Trying to save the historic Folsom Hotel - Albuquerque Journal

Trying to save the historic Folsom Hotel

The room in the Folsom Hotel where train robber Tom “Black Jack” Ketchum was kept after he was arrested in 1899. He was later convicted and hanged in Clayton. (Eddie Moore/Albuquerque Journal)

Copyright © 2021 Albuquerque Journal

FOLSOM, N.M. – As a young boy growing up here, Matt Doherty said he may have broken into the vacant Folsom Hotel and thrown rocks at it, but now he lives there and is dedicated to taking care of it.

Doherty purchased the 1888-vintage building in 2015. “I don’t know what I’m going to do with it, save the building basically is my main intention,” said Doherty, who studies engineering in school. He is also on the board of the Folsom Museum just down the street.

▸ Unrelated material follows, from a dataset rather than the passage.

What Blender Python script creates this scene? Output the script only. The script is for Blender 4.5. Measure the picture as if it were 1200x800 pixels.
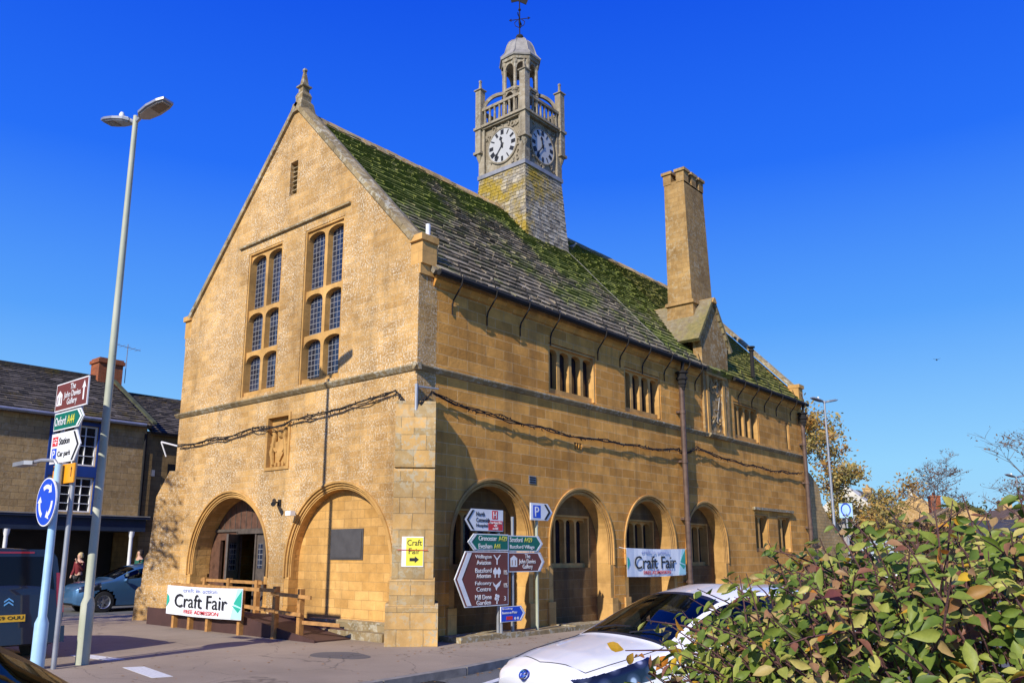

He would like to remodel the building, but said building costs have shot up.

Doherty, 38, has an apartment in the downstairs of the two-story rock building, but the five rooms upstairs appear to look as they may have 100 or more years ago.

Mounted on a downstairs, rock fireplace overlooking the lobby are a pronghorn antelope trophy and a stuffed golden eagle. Doherty points out an old bullet hole in one of the hotel’s wooden columns.

Matt Doherty’s family has owned a ranch around the village of Folsom for generations. Doherty bought the historic Folsom Hotel and is trying to preserve the history of the area. (Eddie Moore/Albuquerque Journal)

The building was a general merchandise store from 1888 until 1911, when it became the hotel, according to Betty Griffin, in her 1988 booklet, “The Folsom Hotel Story.”

The late Griffin and her partner, the late sculptor Richard Jagoda, restored the hotel in the 1980s and were instrumental in getting it placed on the National Register of Historic Places in 1987.

The hotel is the embodiment of Folsom history. The ghosts of Folsom past could well still be there. Doherty said he was spooked one night when a Spanish lady appeared out of nowhere, only to immediately vanish.

Doherty is well-versed on his property’s history and recently related some of the colorful episodes the hotel has seen. Outlaw Thomas “Black Jack” Ketchum unwittingly left his mark on the hotel.

“Ketchum, when they robbed the train, when they shot him, they brought him right to the hotel, so his first night in incarceration was upstairs,” Doherty recounted.

” ‘Black Jack’ was the leader of the most reckless, daring and murderous band of desperados this country has ever known, which operated in Texas, Colorado, New Mexico, Wyoming, Utah and Arizona – the ‘Hole-in-the-Wall Gang,’ ” wrote Griffin in her booklet. On Aug. 16, 1899, Ketchum attempted to rob the southbound Colorado and Southern train as it slowed for a horseshoe curve, as he had done twice previously, but, this time, he was operating solo.

A conductor hit “Black Jack” with a shotgun blast, but he was captured the next day and spent his first night in custody in the Folsom Hotel. His arm was amputated in Trinidad, Colorado, and he was convicted in Santa Fe and hanged in Clayton on April 26, 1901.

Doherty related another story involving the hotel’s Bucket of Blood bar. “A kid was playing poker and he ended up stealing the cigar box full of money that was sitting on the table, so they shot him and killed him, and the sheriff got shot and died outside the bar,” said Doherty.

Griffin gives more detail of the late 1800s incident in her booklet. “The keeper of the saloon behind the rock Folsom Hotel left his gambling money and cards in a cigar box in a separate gambling room adjacent to the bar room,” she wrote. “Seeing the man leaving through the back door with his money box, the gambler took his shotgun from under the bar, ran to the back door and shot the thief just as he was topping the fence … . The gambler walked over, retrieved his money box and returned to his business without checking on the thief.”

Black cowboy and former slave George McJunkin, whose discovery of the Folsom points revolutionized archaeological theory, died in the hotel on Jan. 21, 1922, when it had become a home for aging cowboys.

The executor of artist Jagoda’s estate called Doherty to see if he wanted to purchase the hotel “and I went down and bought it right there,” said Doherty.

The hotel needs work and Doherty is not sure if it could eventually become a hotel again, or perhaps be a base for trail rides.